The structure of the novel allows for a quick exchange of characters, that, at its best, keeps the reader engaged, and at its worst, leads to a lack of character development for anyone other than the main character, Will. There are four characters who enter the elevator with Will, placed far enough away to tell stories that directly relate to him, but not enough for any meaningful development or callbacks to take place. In Long Way Down, supplemental characters feel more like a vessel for plot points to be communicated, rather than a living, breathing character. This is exacerbated by the fact that none of the characters seem to have any connection to each other, besides the fact that they are tied to Will’s history. 

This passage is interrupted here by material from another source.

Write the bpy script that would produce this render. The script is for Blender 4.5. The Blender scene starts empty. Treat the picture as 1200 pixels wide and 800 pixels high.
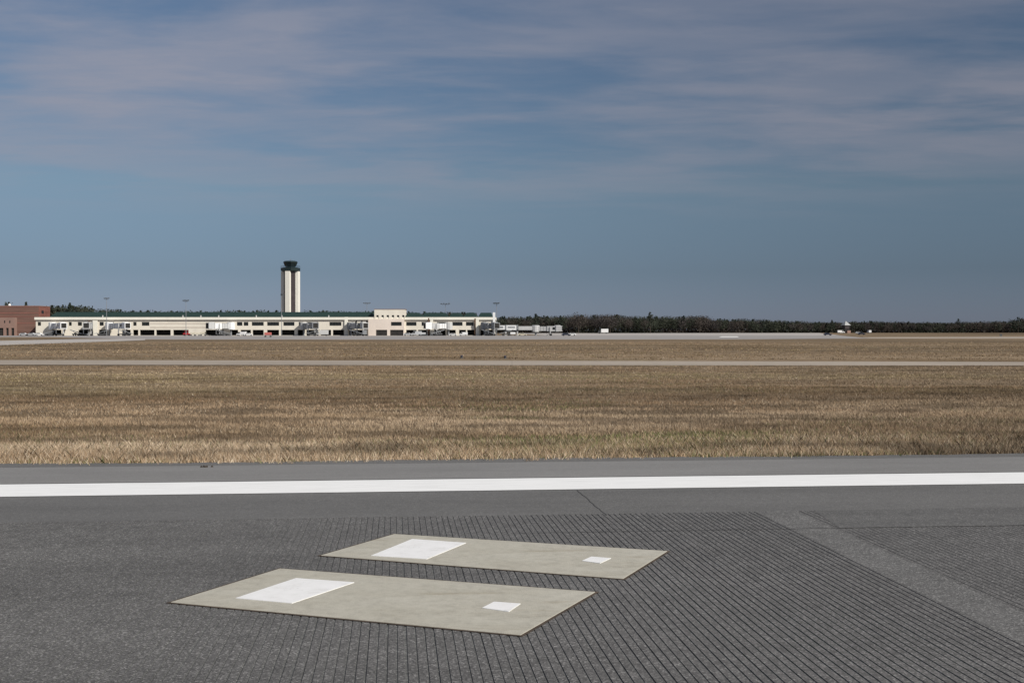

If the supplementary characters of the story are seen as vehicles, then the ending has essentially stripped them all of their engines and wheels. The story ends on a cliffhanger that feels more fit for the last episode of a Netflix original series slated for a season 2, rather than the meaningful novel it attempts to be. By refusing to state the decision of the main character at the end of the novel, Reynolds manages to make the already meaningless characters have less of a purpose, seeing as it is impossible to gauge which of them Will listened to in making his final decision. 

Long Way Down is a decent novel that shines in its ability to tell an untraditional tale in an untraditional way, however, it falls short in the way of leaving a significant impact on the reader, both through its lackluster supplemental characters and meaningless ending.